What this task involves
Lift out, unaltered, the lines of the material below between the line holding "o = link(nm, me, None, t, Mx);" and the line holding "return t, A, sp", counting both.

***** Information provided

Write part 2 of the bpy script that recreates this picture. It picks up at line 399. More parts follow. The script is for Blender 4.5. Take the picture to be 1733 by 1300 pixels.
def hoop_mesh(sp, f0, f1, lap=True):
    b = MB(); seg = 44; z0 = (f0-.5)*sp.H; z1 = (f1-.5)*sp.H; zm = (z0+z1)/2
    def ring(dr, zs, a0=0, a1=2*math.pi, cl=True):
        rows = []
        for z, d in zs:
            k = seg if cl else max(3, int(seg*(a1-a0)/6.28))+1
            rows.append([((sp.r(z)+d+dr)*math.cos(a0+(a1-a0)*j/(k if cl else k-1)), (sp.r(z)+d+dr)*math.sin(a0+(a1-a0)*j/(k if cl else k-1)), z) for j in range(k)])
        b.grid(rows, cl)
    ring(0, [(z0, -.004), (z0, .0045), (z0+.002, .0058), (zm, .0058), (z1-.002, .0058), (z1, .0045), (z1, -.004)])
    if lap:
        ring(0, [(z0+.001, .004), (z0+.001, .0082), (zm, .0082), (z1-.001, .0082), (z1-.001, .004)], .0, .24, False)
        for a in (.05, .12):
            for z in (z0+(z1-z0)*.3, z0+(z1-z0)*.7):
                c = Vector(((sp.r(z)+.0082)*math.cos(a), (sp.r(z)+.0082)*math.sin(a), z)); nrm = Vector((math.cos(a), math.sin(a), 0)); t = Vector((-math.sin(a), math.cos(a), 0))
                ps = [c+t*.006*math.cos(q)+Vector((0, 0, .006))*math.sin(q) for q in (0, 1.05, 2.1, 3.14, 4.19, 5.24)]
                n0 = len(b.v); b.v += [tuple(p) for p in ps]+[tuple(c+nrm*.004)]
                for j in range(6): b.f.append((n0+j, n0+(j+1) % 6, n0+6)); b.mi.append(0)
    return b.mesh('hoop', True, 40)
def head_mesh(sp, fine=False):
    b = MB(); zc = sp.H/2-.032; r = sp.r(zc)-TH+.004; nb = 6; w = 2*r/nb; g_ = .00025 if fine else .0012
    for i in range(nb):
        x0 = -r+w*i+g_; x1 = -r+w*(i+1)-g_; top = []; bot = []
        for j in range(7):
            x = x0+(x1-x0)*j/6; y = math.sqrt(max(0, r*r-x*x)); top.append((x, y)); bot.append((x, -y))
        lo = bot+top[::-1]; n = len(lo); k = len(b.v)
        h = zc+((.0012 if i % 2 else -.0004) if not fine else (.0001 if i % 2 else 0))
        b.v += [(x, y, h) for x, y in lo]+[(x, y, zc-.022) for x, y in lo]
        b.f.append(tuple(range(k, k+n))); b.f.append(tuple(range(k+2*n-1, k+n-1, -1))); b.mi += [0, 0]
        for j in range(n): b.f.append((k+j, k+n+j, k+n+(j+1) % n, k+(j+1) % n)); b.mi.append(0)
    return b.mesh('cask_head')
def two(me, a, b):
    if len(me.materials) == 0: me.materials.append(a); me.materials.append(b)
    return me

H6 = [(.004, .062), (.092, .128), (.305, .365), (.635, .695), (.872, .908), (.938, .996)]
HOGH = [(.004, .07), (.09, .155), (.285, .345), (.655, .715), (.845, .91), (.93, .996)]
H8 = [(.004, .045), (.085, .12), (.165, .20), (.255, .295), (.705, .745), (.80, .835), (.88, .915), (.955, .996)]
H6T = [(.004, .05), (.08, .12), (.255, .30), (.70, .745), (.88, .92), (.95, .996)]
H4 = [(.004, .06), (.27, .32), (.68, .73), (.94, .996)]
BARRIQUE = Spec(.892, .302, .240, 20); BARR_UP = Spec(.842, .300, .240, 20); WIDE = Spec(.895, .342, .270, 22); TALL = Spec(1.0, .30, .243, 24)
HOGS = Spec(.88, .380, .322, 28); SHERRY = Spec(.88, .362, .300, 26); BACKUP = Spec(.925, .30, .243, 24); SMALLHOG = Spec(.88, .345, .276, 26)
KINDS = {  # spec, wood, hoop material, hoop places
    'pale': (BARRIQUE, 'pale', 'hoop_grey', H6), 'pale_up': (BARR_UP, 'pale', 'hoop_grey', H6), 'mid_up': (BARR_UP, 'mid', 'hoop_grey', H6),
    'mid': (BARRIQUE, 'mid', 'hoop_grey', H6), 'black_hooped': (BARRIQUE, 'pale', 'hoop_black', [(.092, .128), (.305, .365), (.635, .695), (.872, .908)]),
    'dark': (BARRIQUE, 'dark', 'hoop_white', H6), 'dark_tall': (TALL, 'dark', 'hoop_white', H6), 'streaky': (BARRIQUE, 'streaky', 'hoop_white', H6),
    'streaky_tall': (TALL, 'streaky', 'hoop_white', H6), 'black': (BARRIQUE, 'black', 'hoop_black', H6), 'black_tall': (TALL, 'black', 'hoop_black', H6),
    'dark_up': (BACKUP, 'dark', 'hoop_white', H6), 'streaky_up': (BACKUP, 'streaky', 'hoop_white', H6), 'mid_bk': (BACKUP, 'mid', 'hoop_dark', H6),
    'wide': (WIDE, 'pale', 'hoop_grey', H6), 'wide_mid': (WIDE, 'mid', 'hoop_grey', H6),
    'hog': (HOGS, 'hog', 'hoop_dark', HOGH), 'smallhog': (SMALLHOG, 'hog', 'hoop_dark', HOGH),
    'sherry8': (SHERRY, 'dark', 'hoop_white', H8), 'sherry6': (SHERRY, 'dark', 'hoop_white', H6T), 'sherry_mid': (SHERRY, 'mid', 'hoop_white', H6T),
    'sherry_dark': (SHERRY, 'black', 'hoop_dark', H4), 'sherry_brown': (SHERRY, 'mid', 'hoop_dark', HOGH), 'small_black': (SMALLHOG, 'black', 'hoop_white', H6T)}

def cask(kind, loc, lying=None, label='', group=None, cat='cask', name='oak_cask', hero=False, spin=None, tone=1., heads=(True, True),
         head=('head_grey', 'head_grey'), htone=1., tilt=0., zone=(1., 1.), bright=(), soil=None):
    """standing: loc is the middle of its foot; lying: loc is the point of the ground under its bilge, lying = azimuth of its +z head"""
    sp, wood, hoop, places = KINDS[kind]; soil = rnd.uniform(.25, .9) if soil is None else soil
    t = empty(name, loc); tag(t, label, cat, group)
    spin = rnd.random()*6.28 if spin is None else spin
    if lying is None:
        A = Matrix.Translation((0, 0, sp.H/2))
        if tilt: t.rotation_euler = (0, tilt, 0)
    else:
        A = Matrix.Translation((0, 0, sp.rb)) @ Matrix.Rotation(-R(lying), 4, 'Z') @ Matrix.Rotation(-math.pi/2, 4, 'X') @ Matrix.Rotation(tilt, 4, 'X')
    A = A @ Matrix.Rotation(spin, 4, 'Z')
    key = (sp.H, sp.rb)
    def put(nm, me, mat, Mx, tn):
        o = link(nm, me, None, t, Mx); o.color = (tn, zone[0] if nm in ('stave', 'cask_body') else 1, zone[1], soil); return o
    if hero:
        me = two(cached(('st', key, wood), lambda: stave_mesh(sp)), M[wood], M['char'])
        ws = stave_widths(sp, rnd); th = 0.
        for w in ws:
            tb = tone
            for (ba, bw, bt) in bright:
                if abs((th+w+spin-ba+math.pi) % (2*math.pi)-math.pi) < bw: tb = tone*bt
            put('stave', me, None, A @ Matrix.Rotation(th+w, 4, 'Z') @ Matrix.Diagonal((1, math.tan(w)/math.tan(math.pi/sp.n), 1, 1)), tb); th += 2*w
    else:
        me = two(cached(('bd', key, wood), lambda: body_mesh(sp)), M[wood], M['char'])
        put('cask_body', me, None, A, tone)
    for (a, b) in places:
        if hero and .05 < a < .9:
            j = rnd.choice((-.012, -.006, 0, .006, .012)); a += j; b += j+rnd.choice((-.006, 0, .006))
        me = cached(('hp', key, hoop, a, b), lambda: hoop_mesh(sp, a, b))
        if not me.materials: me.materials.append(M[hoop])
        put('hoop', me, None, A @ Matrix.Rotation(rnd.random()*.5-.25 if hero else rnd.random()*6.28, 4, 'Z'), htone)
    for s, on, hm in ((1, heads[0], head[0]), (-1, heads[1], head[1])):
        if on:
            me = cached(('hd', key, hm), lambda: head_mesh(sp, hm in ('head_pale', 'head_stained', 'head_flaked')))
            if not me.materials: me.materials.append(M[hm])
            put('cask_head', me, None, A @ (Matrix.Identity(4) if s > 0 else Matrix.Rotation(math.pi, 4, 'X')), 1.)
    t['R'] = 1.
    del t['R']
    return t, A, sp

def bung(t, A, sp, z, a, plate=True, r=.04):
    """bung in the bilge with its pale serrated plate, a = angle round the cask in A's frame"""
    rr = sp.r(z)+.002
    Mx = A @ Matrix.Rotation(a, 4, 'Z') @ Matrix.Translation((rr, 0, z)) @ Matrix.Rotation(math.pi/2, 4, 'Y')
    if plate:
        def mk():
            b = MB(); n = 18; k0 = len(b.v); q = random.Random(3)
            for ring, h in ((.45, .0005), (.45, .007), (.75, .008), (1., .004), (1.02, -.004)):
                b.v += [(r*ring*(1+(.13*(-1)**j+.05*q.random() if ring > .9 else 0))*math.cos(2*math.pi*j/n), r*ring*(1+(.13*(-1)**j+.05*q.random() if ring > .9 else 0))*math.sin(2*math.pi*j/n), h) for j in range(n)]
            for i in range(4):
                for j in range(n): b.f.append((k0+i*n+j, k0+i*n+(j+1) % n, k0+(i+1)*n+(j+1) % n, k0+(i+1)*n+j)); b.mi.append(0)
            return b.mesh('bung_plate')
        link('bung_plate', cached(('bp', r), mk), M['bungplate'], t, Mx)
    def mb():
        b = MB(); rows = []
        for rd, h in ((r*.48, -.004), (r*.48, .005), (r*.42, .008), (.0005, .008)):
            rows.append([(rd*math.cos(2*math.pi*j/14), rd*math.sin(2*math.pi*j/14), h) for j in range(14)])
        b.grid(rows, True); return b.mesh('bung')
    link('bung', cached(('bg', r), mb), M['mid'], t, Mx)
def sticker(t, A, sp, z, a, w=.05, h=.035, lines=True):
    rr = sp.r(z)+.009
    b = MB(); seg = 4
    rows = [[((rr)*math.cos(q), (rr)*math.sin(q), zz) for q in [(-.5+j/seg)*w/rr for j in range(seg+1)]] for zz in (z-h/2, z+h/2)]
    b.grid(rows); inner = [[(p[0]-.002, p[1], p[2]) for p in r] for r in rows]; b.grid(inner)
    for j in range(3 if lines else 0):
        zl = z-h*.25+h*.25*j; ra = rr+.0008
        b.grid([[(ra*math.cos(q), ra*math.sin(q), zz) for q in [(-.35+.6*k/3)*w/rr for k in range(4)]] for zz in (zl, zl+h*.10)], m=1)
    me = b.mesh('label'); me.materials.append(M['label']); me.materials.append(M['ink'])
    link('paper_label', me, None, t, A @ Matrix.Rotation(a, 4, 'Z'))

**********

Solution to this exercise
        o = link(nm, me, None, t, Mx); o.color = (tn, zone[0] if nm in ('stave', 'cask_body') else 1, zone[1], soil); return o
    if hero:
        me = two(cached(('st', key, wood), lambda: stave_mesh(sp)), M[wood], M['char'])
        ws = stave_widths(sp, rnd); th = 0.
        for w in ws:
            tb = tone
            for (ba, bw, bt) in bright:
                if abs((th+w+spin-ba+math.pi) % (2*math.pi)-math.pi) < bw: tb = tone*bt
            put('stave', me, None, A @ Matrix.Rotation(th+w, 4, 'Z') @ Matrix.Diagonal((1, math.tan(w)/math.tan(math.pi/sp.n), 1, 1)), tb); th += 2*w
    else:
        me = two(cached(('bd', key, wood), lambda: body_mesh(sp)), M[wood], M['char'])
        put('cask_body', me, None, A, tone)
    for (a, b) in places:
        if hero and .05 < a < .9:
            j = rnd.choice((-.012, -.006, 0, .006, .012)); a += j; b += j+rnd.choice((-.006, 0, .006))
        me = cached(('hp', key, hoop, a, b), lambda: hoop_mesh(sp, a, b))
        if not me.materials: me.materials.append(M[hoop])
        put('hoop', me, None, A @ Matrix.Rotation(rnd.random()*.5-.25 if hero else rnd.random()*6.28, 4, 'Z'), htone)
    for s, on, hm in ((1, heads[0], head[0]), (-1, heads[1], head[1])):
        if on:
            me = cached(('hd', key, hm), lambda: head_mesh(sp, hm in ('head_pale', 'head_stained', 'head_flaked')))
            if not me.materials: me.materials.append(M[hm])
            put('cask_head', me, None, A @ (Matrix.Identity(4) if s > 0 else Matrix.Rotation(math.pi, 4, 'X')), 1.)
    t['R'] = 1.
    del t['R']
    return t, A, sp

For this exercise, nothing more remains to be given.